O Estado de S. Paulo EDITORIAL,
A morosidade com que a PEC está tramitando é explicada pela resistência de muitos políticos a uma medida moralizadora que fecha as portas para a velha praga do empreguismo. Com 81 parlamentares, o Senado emprega 6,2 mil funcionários, dos quais 2,8 mil são nomeados por livre indicação. Com 513 deputados, a Câmara emprega 16,6 mil. Muitos deles, nomeados para ocupar cargos comissionados e os chamados "cargos de natureza especial", são parentes até terceiro grau de congressistas. Há alguns anos, quando órgãos de comunicação pediram a lista de servidores do Legislativo, a direção da Câmara não forneceu os dados e baixou uma portaria determinando que essa solicitação só poderia ser acolhida se fosse feita pelo procurador-geral da República.
Não é difícil entender a razão de tanto segredo e de tanta resistência à entrega desses dados. As poucas listas de servidores divulgadas revelam casos de nepotismo, desvio de função e funcionários fantasmas, envolvendo de simples assessores a integrantes da alta cúpula de partidos políticos. Uma das práticas mais comuns entre deputados e senadores é a indicação de parentes para integrar equipes de trabalho de colegas. É o chamado "nepotismo cruzado".
Na última quinta-feira os jornais noticiaram que o filho do ministro das Comunicações, Hélio Costa, que é senador licenciado, é funcionário fantasma do gabinete do senador Flexa Ribeiro (PSDB-PA). Contratado em 2003 com um salário de R$ 2,6 mil, o filho de Costa mora em Juiz de Fora, onde estudou comunicação social e trabalhou como designer. Indagado a respeito das funções de seu assessor, Ribeiro respondeu que jamais falou com ele e que não o conhece.

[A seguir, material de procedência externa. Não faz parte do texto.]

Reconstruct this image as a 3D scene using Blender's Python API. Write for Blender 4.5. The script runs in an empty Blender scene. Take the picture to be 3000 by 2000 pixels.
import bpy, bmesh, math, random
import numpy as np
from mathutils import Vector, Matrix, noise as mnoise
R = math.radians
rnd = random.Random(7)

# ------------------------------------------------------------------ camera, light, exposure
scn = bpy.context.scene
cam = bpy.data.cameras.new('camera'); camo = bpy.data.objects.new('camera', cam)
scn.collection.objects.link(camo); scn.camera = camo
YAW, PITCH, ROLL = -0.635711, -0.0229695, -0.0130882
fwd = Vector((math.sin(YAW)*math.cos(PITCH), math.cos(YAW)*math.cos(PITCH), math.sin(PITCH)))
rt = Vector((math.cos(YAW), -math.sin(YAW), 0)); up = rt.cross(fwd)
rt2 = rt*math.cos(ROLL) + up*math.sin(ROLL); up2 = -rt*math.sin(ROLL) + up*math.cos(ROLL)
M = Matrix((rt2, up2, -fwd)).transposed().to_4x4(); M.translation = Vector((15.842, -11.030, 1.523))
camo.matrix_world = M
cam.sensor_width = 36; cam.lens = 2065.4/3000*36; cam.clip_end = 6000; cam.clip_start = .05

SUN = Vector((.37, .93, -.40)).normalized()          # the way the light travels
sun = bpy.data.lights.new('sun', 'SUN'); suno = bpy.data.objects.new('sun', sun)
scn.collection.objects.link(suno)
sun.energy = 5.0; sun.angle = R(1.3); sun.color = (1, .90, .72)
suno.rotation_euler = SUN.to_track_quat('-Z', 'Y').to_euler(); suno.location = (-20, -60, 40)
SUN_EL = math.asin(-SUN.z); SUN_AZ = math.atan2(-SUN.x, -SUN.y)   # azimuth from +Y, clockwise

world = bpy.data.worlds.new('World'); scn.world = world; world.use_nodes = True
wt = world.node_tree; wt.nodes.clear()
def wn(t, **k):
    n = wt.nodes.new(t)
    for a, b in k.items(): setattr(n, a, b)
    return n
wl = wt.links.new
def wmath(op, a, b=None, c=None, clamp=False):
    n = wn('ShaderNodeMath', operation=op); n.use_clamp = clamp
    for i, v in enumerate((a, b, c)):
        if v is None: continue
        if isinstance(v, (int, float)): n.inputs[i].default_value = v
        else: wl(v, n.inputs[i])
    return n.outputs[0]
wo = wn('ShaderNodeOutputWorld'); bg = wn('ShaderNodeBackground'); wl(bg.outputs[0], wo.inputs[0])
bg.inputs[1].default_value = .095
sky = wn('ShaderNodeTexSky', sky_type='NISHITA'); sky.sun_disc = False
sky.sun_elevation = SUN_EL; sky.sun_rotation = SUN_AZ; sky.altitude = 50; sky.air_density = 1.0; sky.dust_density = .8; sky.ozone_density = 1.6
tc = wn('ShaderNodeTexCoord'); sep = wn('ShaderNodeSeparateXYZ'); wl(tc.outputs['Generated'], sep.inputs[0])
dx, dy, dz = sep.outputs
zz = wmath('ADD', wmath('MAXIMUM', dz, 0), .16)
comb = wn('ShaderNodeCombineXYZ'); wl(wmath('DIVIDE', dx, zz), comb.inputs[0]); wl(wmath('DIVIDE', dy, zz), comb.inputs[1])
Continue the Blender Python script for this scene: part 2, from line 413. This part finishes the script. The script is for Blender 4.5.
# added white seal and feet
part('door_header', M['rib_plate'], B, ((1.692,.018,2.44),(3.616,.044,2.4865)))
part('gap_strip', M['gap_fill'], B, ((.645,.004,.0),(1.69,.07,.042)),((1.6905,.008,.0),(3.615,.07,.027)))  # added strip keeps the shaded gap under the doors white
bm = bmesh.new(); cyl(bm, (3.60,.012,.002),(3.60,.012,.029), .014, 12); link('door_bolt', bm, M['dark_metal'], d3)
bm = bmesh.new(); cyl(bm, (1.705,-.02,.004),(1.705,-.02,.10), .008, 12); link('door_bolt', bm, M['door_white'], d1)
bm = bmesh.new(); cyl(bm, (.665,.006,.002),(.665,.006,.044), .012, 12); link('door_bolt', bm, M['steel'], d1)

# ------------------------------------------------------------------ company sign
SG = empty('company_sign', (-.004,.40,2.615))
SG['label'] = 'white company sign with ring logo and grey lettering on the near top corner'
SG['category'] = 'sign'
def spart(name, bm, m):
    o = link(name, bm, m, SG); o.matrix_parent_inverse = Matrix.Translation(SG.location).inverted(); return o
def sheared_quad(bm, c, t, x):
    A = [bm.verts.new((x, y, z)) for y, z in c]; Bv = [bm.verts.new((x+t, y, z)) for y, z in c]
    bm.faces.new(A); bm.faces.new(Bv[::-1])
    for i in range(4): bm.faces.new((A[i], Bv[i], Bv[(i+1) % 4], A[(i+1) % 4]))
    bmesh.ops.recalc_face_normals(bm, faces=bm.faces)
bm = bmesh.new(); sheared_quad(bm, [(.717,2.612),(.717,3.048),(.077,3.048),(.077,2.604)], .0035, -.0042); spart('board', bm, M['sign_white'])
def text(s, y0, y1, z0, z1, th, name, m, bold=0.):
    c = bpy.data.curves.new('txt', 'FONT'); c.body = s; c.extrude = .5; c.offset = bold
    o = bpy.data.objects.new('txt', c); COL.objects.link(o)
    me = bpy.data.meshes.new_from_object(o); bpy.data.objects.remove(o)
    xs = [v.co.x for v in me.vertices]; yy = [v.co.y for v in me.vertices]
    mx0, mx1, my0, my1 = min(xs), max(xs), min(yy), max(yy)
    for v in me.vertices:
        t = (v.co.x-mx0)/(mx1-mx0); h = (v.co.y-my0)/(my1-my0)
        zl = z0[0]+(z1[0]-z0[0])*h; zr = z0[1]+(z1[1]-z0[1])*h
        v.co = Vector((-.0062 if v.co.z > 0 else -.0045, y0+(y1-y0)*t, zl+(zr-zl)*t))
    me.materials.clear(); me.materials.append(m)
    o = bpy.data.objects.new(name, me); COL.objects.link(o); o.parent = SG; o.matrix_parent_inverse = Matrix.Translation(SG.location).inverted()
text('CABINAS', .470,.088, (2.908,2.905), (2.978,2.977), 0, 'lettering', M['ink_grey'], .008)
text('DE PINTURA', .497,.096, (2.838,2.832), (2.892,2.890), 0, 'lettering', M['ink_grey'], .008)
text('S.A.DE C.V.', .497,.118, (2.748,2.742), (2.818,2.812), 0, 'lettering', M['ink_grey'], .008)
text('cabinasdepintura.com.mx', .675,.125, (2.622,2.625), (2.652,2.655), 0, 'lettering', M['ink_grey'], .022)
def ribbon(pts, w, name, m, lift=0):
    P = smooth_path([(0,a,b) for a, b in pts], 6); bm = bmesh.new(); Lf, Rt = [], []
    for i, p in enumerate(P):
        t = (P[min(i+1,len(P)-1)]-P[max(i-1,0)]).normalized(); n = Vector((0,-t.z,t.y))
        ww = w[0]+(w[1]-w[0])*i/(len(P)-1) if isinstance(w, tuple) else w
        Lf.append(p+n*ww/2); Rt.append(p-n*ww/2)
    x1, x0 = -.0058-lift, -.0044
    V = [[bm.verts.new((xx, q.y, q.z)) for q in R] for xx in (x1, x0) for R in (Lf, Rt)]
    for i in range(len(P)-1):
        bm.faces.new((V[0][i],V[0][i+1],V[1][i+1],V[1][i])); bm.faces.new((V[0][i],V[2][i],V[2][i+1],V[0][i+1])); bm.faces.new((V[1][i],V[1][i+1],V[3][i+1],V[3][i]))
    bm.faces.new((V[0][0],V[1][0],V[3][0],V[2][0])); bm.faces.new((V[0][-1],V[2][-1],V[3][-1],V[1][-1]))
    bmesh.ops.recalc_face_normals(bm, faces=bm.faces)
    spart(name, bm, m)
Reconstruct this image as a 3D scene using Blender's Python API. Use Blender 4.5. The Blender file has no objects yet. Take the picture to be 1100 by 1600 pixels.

Para impedir que um parente de um deputado ou senador seja indicado para trabalhar no gabinete de outro parlamentar, o texto aprovado pela CCJ impede a nomeação de familiares dentro de um mesmo Poder. Quem descumprir a regra sofrerá ação por improbidade administrativa. E o ato de nomeação do familiar será automaticamente anulado. A única exceção é para parentes que ingressarem no Poder por concurso público ou que já ocupavam funções antes da eleição ou nomeação do parente. Medidas semelhantes já foram adotadas, sob forte resistência corporativa, pelo Conselho Nacional de Justiça (CNJ) e pelo Conselho Nacional do Ministério Público (CNMP).
Para ser aprovada, a PEC precisará do voto de 49 dos 81 senadores, em duas votações. Se passar, seguirá para a Câmara, onde necessitará de 308 votos favoráveis, dos 513 deputados, também em dois turnos. Como se vê, ela terá uma tramitação difícil e o tom da resistência foi dado pelos dois senadores que votaram contra o projeto na CCJ. "É preciso se cercar de pessoas de confiança e não há problema em ter algum familiar que você confie", disse Wellington Salgado (PMDB-MG). O senador Epitácio Cafeteira (PTB-MA) afirmou que não conhece um único político que não tenha empregado parentes, "a não ser que ele seja filho de chocadeira". A resposta partiu do líder do PSDB, Arthur Virgílio (AM). "Já que estamos na granja, não tenho notícia de que nenhum galo ou galinha tenha nomeado parente para alguma coisa", disse ele.
Configurando uma praga desde os tempos das capitanias hereditárias, o nepotismo no serviço público se agravou há 20 anos, após a promulgação da Constituição de 88. Em vez de proibir sumariamente o empreguismo de parentes, a Carta deixou brechas que propiciaram uma explosão de contratações de pais, mulheres, filhos, irmãos e primos de dirigentes dos Três Poderes. A PEC que a Comissão de Constituição e Justiça do Senado acaba de votar é uma excelente oportunidade para fechar essas brechas.